Si tamaño cúmulo de insensateces no es percibido por los promotores del movimiento independentista sólo puede deberse a su falta de capacidad de raciocinio y a un exceso de odio visceral injustificado, el cual ha sido azuzado durante décadas en las escuelas merced a la interesada indiferencia del Estado español. La iracundia con la que se expresan los xenófobos independentistas al referirse a los andaluces o a los extremeños demuestra hasta qué punto anteponen sus sentimientos de odio a su bienestar personal y a sus intereses económicos.

El carácter supremacista de este fenómeno tiene dosis de similitud con la creencia de superioridad que mantienen en Gran Bretaña los partidarios del brexit, quienes aventan el fuego de la separación con Europa asentados en la premisa de que todos sus males, presentes, pasados y futuros, provienen del continente, sin tener en cuenta las consecuencias de dicho proceso, que a día de hoy está a punto de llevarse por delante a otro primer ministro.
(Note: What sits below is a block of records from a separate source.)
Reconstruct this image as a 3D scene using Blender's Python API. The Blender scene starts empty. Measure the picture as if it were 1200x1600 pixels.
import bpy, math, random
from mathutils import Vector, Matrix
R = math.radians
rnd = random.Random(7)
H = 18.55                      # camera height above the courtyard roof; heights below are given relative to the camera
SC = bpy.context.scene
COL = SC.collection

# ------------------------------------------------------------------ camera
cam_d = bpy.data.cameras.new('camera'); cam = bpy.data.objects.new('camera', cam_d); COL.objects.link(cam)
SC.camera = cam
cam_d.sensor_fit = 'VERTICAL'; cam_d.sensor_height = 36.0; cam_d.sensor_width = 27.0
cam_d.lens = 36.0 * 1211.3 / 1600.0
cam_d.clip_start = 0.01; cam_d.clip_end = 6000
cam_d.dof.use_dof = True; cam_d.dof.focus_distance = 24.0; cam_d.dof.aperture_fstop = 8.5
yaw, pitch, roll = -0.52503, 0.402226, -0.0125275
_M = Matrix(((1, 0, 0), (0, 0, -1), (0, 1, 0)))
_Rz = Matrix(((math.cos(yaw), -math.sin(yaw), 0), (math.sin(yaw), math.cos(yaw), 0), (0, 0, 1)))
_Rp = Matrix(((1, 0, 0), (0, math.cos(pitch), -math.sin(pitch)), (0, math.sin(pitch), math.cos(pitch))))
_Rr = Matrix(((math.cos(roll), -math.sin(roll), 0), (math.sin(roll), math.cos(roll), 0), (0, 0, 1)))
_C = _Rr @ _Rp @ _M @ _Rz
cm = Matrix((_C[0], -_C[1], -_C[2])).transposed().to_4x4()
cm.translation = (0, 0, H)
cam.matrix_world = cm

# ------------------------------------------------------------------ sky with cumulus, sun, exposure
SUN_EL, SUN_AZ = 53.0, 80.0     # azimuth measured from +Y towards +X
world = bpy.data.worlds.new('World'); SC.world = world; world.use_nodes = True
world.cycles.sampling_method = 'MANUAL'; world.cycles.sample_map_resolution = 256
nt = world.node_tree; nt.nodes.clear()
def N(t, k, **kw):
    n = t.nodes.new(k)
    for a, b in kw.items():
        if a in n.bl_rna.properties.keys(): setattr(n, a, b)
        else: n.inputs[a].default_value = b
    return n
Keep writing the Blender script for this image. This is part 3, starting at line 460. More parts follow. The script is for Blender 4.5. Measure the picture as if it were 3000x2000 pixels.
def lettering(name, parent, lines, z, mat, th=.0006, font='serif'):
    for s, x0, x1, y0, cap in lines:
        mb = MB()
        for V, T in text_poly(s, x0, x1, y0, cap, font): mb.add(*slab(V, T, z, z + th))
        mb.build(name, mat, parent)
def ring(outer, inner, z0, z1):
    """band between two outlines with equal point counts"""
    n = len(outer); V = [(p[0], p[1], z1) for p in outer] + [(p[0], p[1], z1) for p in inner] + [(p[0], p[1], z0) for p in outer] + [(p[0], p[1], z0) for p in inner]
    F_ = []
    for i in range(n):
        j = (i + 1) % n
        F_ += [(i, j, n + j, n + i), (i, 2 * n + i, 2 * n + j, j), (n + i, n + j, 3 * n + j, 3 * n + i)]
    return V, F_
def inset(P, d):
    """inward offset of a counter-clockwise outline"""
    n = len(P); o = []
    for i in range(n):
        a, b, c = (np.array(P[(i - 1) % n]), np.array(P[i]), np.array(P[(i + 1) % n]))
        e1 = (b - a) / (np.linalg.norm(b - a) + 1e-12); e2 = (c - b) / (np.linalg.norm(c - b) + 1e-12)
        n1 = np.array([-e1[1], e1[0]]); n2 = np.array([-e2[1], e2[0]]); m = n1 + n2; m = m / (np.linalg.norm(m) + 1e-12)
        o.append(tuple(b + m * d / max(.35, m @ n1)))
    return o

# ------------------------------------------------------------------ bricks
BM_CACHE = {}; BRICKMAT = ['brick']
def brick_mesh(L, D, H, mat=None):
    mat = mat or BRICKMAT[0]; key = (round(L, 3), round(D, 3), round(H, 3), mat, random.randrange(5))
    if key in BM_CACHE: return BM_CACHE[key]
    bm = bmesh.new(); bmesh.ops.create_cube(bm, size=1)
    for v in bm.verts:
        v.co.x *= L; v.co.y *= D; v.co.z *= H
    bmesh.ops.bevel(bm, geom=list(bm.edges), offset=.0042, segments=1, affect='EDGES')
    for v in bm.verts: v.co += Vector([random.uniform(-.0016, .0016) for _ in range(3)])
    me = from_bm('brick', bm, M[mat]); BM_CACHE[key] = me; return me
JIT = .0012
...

La irracionalidad sobre la que se asienta el anhelo de separación de algunos británicos quedó de manifiesto sólo horas después de la celebración del referéndum en 2016 cuando uno de sus principales instigadores, Nigel Farage, admitía sin rubor la falacia de algunos argumentos utilizados en la campaña del ‘sí’. Tres años después, los miles de británicos que compraron una vivienda en la costa española para pasar meses de asueto bajo el sol a un coste asumible para su poder adquisitivo han tenido que salir corriendo, pancarta en mano, con destino a Londres para reclamar la celebración de un segundo referéndum que enmiende la insensatez en la que andan inmersos unos políticos estúpidos que están protagonizando otro de los mayores ridículos de la historia reciente.

La misma sinrazón que equipara al brexit con el ‘procés’ es la que caracteriza a una incipiente tendencia emergida dentro de la actividad política española y más concretamente en el seno del PSOE. Las pugnas internas de poder están llevando a algunas voces, no poco cualificadas, a plantear una escisión de los socialistas andaluces, lo que podría derivar, por extensión del fenómeno, en una división del PSOE sureño del septentrional, lo que podría cobrar fuerza según como se den los resultados de las elecciones autonómicas del 26 de mayo. No se comprende en las federaciones socialistas -principalmente extremeños y andaluces- acostumbradas a controlar hegemónicamente el poder en sus territorios el sometimiento que deben profesar hacia dirigentes que, en ocasiones, les suponen un lastre electoral; ni mucho menos están dispuestos a respetar, sobre todo en Andalucía, la obediencia debida a un secretario general nacional cuyo liderazgo no reconocen. La tensión emocional ha llegado por lo tanto a tal punto que, en un nuevo ejemplo de inconsciencia colectiva, la única solución que encuentran es la destrucción, la ruptura.

No hay duda de que el nexo que une a los independentistas catalanes, a los británicos del brexit y a los socialistas andaluces anti-Ferraz es el sentimiento de odio hacia quien consideran su enemigo. Un odio tan visceral que nubla la razón, que promueve su intolerancia y que pone en evidencia su escasísimo espíritu democrático. Lo que estos tres colectivos tienen en común no es más que un profundo carácter autoritario: si no se hace lo que ellos quieren, arrasarán con todo y a pesar de todo.